**Task to carry out**
Write out the listing below in full and exactly, leaving out every picture.
%%
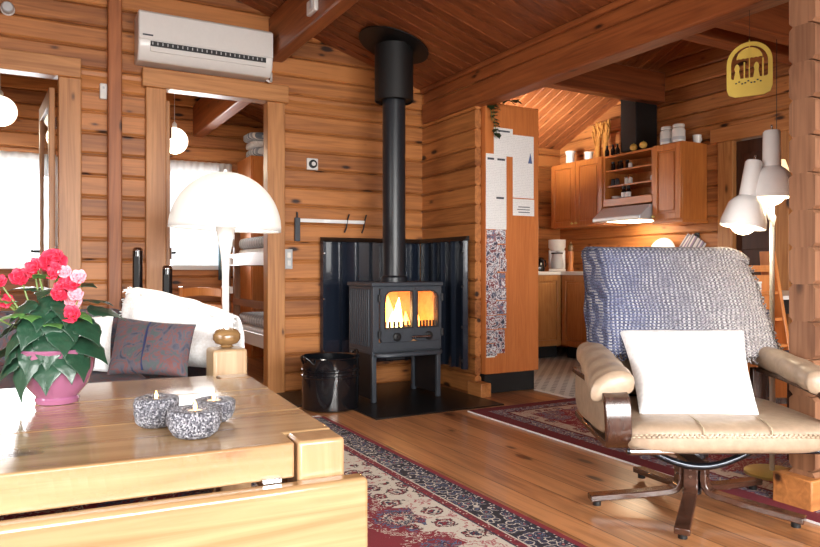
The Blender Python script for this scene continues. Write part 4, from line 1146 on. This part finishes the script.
# px -> face plane numbers (Y = 4.20) worked out beforehand
paper(3.04, 3.215, 1.775, 1.985, 'white notice at the top left of the tall cabinet side', extra=[('heading', 'ink', -.05, .06, .075, .088)])
pp = paper(3.215, 3.415, 1.47, 1.945, 'longest white notice, with a small blue sail drawing', lay=1)
MB().extrude([(.045, -.0016, .03), (.085, -.0016, .03), (.068, -.0016, .11)], (0, .0007, 0)).build('sail_drawing', M['ink_blue'], pp)
paper(3.215, 3.42, 1.335, 1.462, 'short white notice below the longest one on the tall cabinet', lay=0, extra=[('text_block', 'ink', -.05, .06, .0, .006), ('text_block', 'ink', -.06, .06, -.02, -.014), ('text_block', 'ink', -.05, .06, -.04, -.034)])
paper(2.968, 3.155, 1.495, 1.785, 'white notice with dark heading, middle left of the tall cabinet', lay=2, extra=[('heading', 'ink', -.08, -.02, .10, .115), ('heading', 'ink', .01, .08, .10, .115)])
paper(2.968, 3.155, 1.225, 1.51, 'white notice with heading directly above the photo prints', lay=3, extra=[('heading', 'ink', -.0, .07, .085, .10)])
rp = random.Random(2); z = 1.222; i = 0
rows = [(2, .11), (2, .11), (2, .10), (2, .115), (2, .10), (2, .105), (2, .105), (2, .10), (2, .085)]
for n_, h in rows:
    for k in range(n_):
        w = rp.uniform(.085, .10); x0 = 2.97 + k*.088 + rp.uniform(-.002, .006); dz = rp.uniform(-.012, .012)
        if i >= 14 and k == 1: x0 -= .02
        paper(x0, x0+w, z-h+dz, z+dz*.3, 'small photo print in the patchwork on the tall cabinet side', 'photo_print', ('photoA', 'photoB', 'photoC')[rp.randrange(3)], 'photo', 1+(i % 4)*.5, None, 'photo prints on the tall cabinet side'); i += 1
    z -= h
paper(2.972, 3.05, .275, .355, 'lowest pale card under the photo prints on the cabinet', 'card', 'counter', 'card', 0)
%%
**The result**
The Blender Python script for this scene continues. Write part 4, from line 1146 on. This part finishes the script.
# px -> face plane numbers (Y = 4.20) worked out beforehand
paper(3.04, 3.215, 1.775, 1.985, 'white notice at the top left of the tall cabinet side', extra=[('heading', 'ink', -.05, .06, .075, .088)])
pp = paper(3.215, 3.415, 1.47, 1.945, 'longest white notice, with a small blue sail drawing', lay=1)
MB().extrude([(.045, -.0016, .03), (.085, -.0016, .03), (.068, -.0016, .11)], (0, .0007, 0)).build('sail_drawing', M['ink_blue'], pp)
paper(3.215, 3.42, 1.335, 1.462, 'short white notice below the longest one on the tall cabinet', lay=0, extra=[('text_block', 'ink', -.05, .06, .0, .006), ('text_block', 'ink', -.06, .06, -.02, -.014), ('text_block', 'ink', -.05, .06, -.04, -.034)])
paper(2.968, 3.155, 1.495, 1.785, 'white notice with dark heading, middle left of the tall cabinet', lay=2, extra=[('heading', 'ink', -.08, -.02, .10, .115), ('heading', 'ink', .01, .08, .10, .115)])
paper(2.968, 3.155, 1.225, 1.51, 'white notice with heading directly above the photo prints', lay=3, extra=[('heading', 'ink', -.0, .07, .085, .10)])
rp = random.Random(2); z = 1.222; i = 0
rows = [(2, .11), (2, .11), (2, .10), (2, .115), (2, .10), (2, .105), (2, .105), (2, .10), (2, .085)]
for n_, h in rows:
    for k in range(n_):
        w = rp.uniform(.085, .10); x0 = 2.97 + k*.088 + rp.uniform(-.002, .006); dz = rp.uniform(-.012, .012)
        if i >= 14 and k == 1: x0 -= .02
        paper(x0, x0+w, z-h+dz, z+dz*.3, 'small photo print in the patchwork on the tall cabinet side', 'photo_print', ('photoA', 'photoB', 'photoC')[rp.randrange(3)], 'photo', 1+(i % 4)*.5, None, 'photo prints on the tall cabinet side'); i += 1
    z -= h
paper(2.972, 3.05, .275, .355, 'lowest pale card under the photo prints on the cabinet', 'card', 'counter', 'card', 0)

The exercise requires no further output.